Suatu hari Nabi bertanya, “Maukah kalian kuberitahu siapa yang paling kucintai?”
“Tentu ya Rasul,” jawab mereka. Beliau bertanya sekali lagi dan menegaskan, “Orang yang paling baik akhlaknya.” [H.R Ahmad]

“Jejak-jejak akhlakku akan tetap berada di tengah-tengah umatku hingga hari kiamat. Satu-satunya alasan bagi kemuliaan dan kebanggan bagi setiap orang adalah akhlak mereka. Dalam pekerjaan mereka, perolehan, kebiasaan, keadaan mereka saat ini, keberhasilan sejati hanya dicapai melalui akhlak yang baik, terutama jika akhlak itu disempurnakan dengan keadilan.” [Nabi Muhammad SAW]

Tujuan Mempelajari Akhlak
Pertama, tujuan diutusnya Nabi dan Rasul
          Pernahkah kita berpikir, apakah tujuan diutusnya Nabi dan Rasul? Nabi Muhammad SAW bersabda, “Aku diutus untuk menyempurnakan kemuliaan akhlak.” [HR Imam Malik]. Lalu Alloh SWT menegaskan dalam kalam-Nya, “Dan tiadalah Kami mengutus kamu, melainkan untuk (menjadi) Rahmat bagi semesta alam.” [QS 21: 107]. Bandingkan zaman sebuah peradaban ketika sebelum dan sesudah diutusnya Rasul. Begitu kontras, bukan? Yap. Seorang Rasul memberikan peringatan kepada umatnya untuk kembali ke jalan kebaikan dan penuh cahaya, melalui perbaikan akhlak.

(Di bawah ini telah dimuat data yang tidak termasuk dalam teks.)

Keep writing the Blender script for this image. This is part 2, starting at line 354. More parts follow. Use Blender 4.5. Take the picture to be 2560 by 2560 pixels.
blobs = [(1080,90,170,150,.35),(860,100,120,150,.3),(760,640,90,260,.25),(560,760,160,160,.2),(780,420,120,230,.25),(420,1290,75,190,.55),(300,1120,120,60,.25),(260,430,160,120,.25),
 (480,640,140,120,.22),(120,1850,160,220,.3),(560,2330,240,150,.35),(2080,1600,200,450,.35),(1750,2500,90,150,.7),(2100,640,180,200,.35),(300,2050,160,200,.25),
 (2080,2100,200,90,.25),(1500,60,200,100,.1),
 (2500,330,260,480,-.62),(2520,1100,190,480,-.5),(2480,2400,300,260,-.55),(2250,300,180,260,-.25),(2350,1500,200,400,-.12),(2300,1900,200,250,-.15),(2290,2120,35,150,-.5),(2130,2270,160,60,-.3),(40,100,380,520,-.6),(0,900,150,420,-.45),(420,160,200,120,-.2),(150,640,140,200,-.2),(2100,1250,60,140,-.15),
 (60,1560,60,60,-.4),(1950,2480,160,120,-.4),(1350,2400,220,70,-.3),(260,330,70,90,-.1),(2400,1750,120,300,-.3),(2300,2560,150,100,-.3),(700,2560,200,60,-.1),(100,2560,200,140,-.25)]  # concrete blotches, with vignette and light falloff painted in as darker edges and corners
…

Kedua, melenyapkan kesenjangan antara akhlak dan ibadah
Coba kita bermusahabah terhadap amalan ibadah yang dilakukan; shalat, zakat, puasa, haji, dan sebagainya. Tentunya, Alloh SWT memberikan hikmah kebaikan di antara segala amal ibadah yang kita lakukan. Tujuan utama seluruh ibadah adalah perbaikan akhlak. Shalat dapat mencegah perbuatan keji dan munkar [QS 29: 45]. Zakat dapat menyucikan jiwa dan harta kita [QS 9: 103]. Maksud menyucikan adalah mendidik dengan akhlak yang baik. Begitu pula dengan haji, ibadah latihan disiplin akhlak yang cukup berat [QS 2: 197].
Kesenjangan yang sangat jauh antara akhlak dan ibadah menghasilkan dua tipe manusia. Pertama, manusia yang rajin beribadah, tetapi buruk akhlaknya. Kedua, manusia yang beraklahk baik, tetapi buruk ibadahnya. Keduanya merupakan tipe yang buruk dan tidak dibenarkan di dalam Islam. Tujuan kita mempelajari akhlak adalah membentuk pribadi yang tekun beribadah sekaligus berakhlak mulia.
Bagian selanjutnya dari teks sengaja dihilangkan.